> _DIRECTIVE_
Sort through the data and copy the lines holding the word "from".

> _DATA EXTRACT_
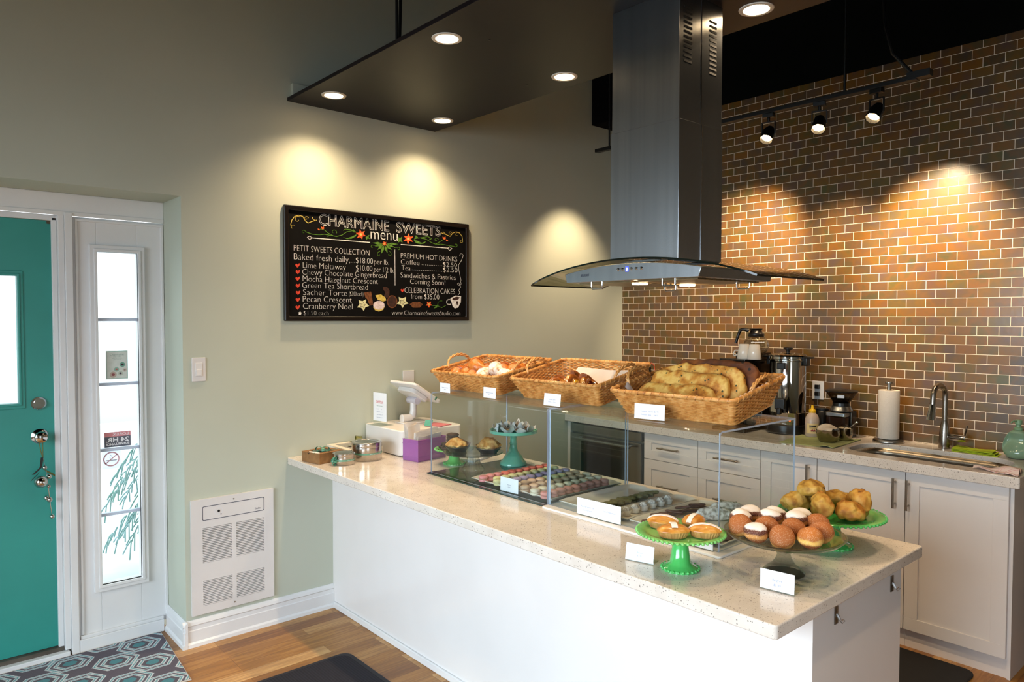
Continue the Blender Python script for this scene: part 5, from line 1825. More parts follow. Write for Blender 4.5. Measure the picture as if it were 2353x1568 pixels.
# ------------------------------------------------------------------ menu board on the green wall
def bq(u, v):
    """point of the board's flat face for the layout grid used below (x right, z up)"""
    h = HMAT
    w = h[6] * u + h[7] * v + 1
    return ((h[0] * u + h[1] * v + h[2]) / w, (h[3] * u + h[4] * v + h[5]) / w)
HMAT = [0.00067871797, 5.5858683e-06, -2.7511755, -0.00012363903, -0.00044705684, 2.2250478, -7.8287235e-05, -2.0540056e-06]
BXc, BZc = -2.114, 1.882
mb = thing('menu_board', 'black framed chalkboard menu with coloured lettering on the green wall', 'menu board', (BXc, 0, BZc))
LB_ = Matrix.Translation((-BXc, 0, -BZc))
M_chalkb = pm('black_chalkboard', '#040304', 0.8, spec=0.12, var=[(0.3, '#050404'), (0.7, '#090807')], vscale=5)
M_bframe = pm('black_stained_frame', '#0d0807', 0.3, var=[(0.3, '#0b0605'), (0.7, '#120b09')], vscale=8, stretch=(1, 1, 6))
bx0, bx1, bz0, bz1 = -2.7195, -1.5086, 1.5793, 2.1849
B().box(bx0 + 0.01, bx1 - 0.01, -0.014, -0.001, bz0 + 0.01, bz1 - 0.01, LB_).out('panel', M_chalkb, mb, smooth=0)
b = B()
fw_ = 0.026
FYL = LB_ @ frame((0, 0, 0), (1, 0, 0), (0, 0, 1), (0, -1, 0))
b.ring_prism([(bx0, bz0), (bx1, bz0), (bx1, bz1), (bx0, bz1)], [(bx0 + fw_, bz0 + fw_), (bx1 - fw_, bz0 + fw_), (bx1 - fw_, bz1 - fw_), (bx0 + fw_, bz1 - fw_)], 0.001, 0.024, FYL)
b.out('frame', M_bframe, mb, smooth=0, bevel=0.006, seg=3)
YF = 0.0146
def FB(u, v):
    x, z = bq(u, v)
    return LB_ @ FACE_Y((x, -YF, z))
M_chalk = pm('white_chalk', '#e9e4dc', 0.9, var=[(0.35, '#d5d0c8'), (0.6, '#f2eee8')], vscale=90)
M_cgreen = pm('green_chalk', '#4f7a1c', 0.9, var=[(0.35, '#3e6414'), (0.6, '#638f2a')], vscale=60)
M_corange = pm('orange_chalk', '#e0541c', 0.9, var=[(0.35, '#cf4412'), (0.6, '#ee6c2c')], vscale=60)
M_cred = pm('red_chalk', '#d23a22', 0.9, var=[(0.35, '#c02f19'), (0.6, '#de4a30')], vscale=60)
M_cyel = pm('yellow_chalk', '#c9b04c', 0.9, var=[(0.35, '#b79e3c'), (0.6, '#d8c063')], vscale=60)
M_cbrown = pm('brown_chalk', '#6a3a18', 0.9, var=[(0.35, '#552c10'), (0.6, '#7d4a22')], vscale=60)
M_cdark = pm('dark_brown_chalk', '#331608', 0.9, var=[(0.35, '#280f05'), (0.6, '#401e0d')], vscale=60)
M_cpale = pm('pale_cookie_chalk', '#d6d3a0', 0.9, var=[(0.35, '#c8c590'), (0.6, '#e2dfb2')], vscale=60)
M_cblush = pm('blush_chalk', '#d6c4c2', 0.9, var=[(0.35, '#c9b6b4'), (0.6, '#e2d2d0')], vscale=90)
def line(b, s, u0, v0, u1, v1, hgt, outline=0.0, bold=0.0, gap=None, align=None):
    x0, z0 = bq(u0, v0)
    x1, z1 = bq(u1, v1)
    size = hgt
    b.text(s, size, LB_ @ FACE_Y((x0, -YF, (z0 + z1) / 2)), width=x1 - x0, outline=outline, offset=bold if outline else -0.0011, extrude=0.0003)
def hpx(p):
    return p / 5.059 * 0.00268
# heading in open double line letters
b = B()
line(b, 'CHARMAINE', 478, 338, 1290, 408, 0.087, outline=0.0011)
line(b, 'SWEETS', 1372, 425, 1888, 462, 0.087, outline=0.0011)
b.out('heading', M_chalk, mb, smooth=0)
b = B()
line(b, 'menu', 1075, 503, 1388, 517, 0.093)
b.out('menu_word', M_chalk, mb, smooth=0)
b = B()
T = [('PETIT SWEETS COLLECTION', 185, 640, 1058, 690, .046), ('Baked fresh daily,...', 185, 738, 890, 778, .049), ('$18.00', 902, 780, 1098, 790, .047), ('per lb.', 1113, 795, 1285, 800, .045),
     ('Lime Meltaway', 288, 838, 782, 858, .046), ('$10.00', 902, 868, 1090, 876, .047), ('per 1/2 lb.', 1113, 884, 1343, 892, .045), ('Chewy Chocolate Gingerbread', 282, 915, 1255, 955, .046),
     ('Mocha Hazelnut Crescent', 285, 995, 1155, 1022, .046), ('Green Tea Shortbread', 280, 1075, 1038, 1088, .047), ('Sacher Torte', 287, 1155, 795, 1160, .047), ('($2.00 each)', 820, 1160, 985, 1165, .036),
     ('Pecan Crescent', 284, 1232, 850, 1240, .047), ('Cranberry Noel', 285, 1315, 857, 1318, .047), ('$1.50 each', 292, 1384, 580, 1388, .034),
     ('PREMIUM HOT DRINKS', 1425, 725, 2080, 760, .045), ('Coffee', 1425, 795, 1640, 803, .043), ('............', 1668, 804, 1902, 815, .040), ('$2.50', 1915, 822, 2077, 830, .041),
     ('Tea', 1432, 862, 1535, 866, .043), ('.................', 1552, 864, 1902, 880, .040), ('$2.50', 1915, 882, 2083, 890, .041), ('Sandwiches & Pastries', 1420, 950, 2062, 976, .045),
     ('Coming Soon!', 1532, 1026, 1940, 1034, .045), ('CELEBRATION CAKES', 1466, 1130, 2052, 1140, .047), ('from $35.00', 1540, 1200, 1868, 1203, .045), ('www.CharmaineSweetsStudio.com', 1316, 1388, 2114, 1390, .040)]
for s, u0, v0, u1, v1, hh in T:
    line(b, s, u0, v0, u1, v1, hh)
b.out('lettering', M_chalk, mb, smooth=0)
def poly(b, pts, z0=0.0, z1=0.0005):
    P = [bq(u, v) for u, v in pts]
    b.prism(P, YF + z0, YF + z1, FYL)
def stroke(b, pts, w, z=0.0006):
    P = [bq(u, v) for u, v in pts]
    for (x0, y0), (x1, y1) in zip(P, P[1:]):
        d = math.hypot(x1 - x0, y1 - y0)
        if d < 1e-6:
            continue
        nx, ny = -(y1 - y0) / d * w / 2, (x1 - x0) / d * w / 2
        ex, ey = (x1 - x0) / d * w * 0.3, (y1 - y0) / d * w * 0.3
        b.prism([(x0 + nx - ex, y0 + ny - ey), (x0 - nx - ex, y0 - ny - ey), (x1 - nx + ex, y1 - ny + ey), (x1 + nx + ex, y1 + ny + ey)], YF, YF + z, FYL)
def spiral(cu, cv, r0, r1, a0, a1, n=16):
    return [(cu + (r0 + (r1 - r0) * i / n) * math.cos(a0 + (a1 - a0) * i / n), cv + (r0 + (r1 - r0) * i / n) * math.sin(a0 + (a1 - a0) * i / n)) for i in range(n + 1)]
# rules and arrows
b = B()
stroke(b, [(395, 487), (1065, 540)], .0045); stroke(b, [(1427, 564), (1985, 606)], .0045); stroke(b, [(1355, 625), (1355, 1040)], .0030)
for u, v in ((368, 485), (1994, 610)):
    stroke(b, [(u - 28, v - 3), (u, v - 20), (u + 28, v + 2), (u, v + 22), (u - 28, v - 3)], .0025)
stroke(b, [(2110, 690)] + spiral(2125, 690, 10, 28, 2.5, 6.8) + [(2125, 760), (2098, 800), (2100, 860), (2112, 920), (2125, 980)] + spiral(2100, 1022, 28, 12, -0.9, 4.5) + [(2122, 1060), (2095, 1100), (2112, 1120), (2095, 1150)], .0018)
b.out('chalk_rules', M_chalk, mb, smooth=0)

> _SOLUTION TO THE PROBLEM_
Continue the Blender Python script for this scene: part 5, from line 1825. More parts follow. Write for Blender 4.5. Measure the picture as if it were 2353x1568 pixels.
     ('Coming Soon!', 1532, 1026, 1940, 1034, .045), ('CELEBRATION CAKES', 1466, 1130, 2052, 1140, .047), ('from $35.00', 1540, 1200, 1868, 1203, .045), ('www.CharmaineSweetsStudio.com', 1316, 1388, 2114, 1390, .040)]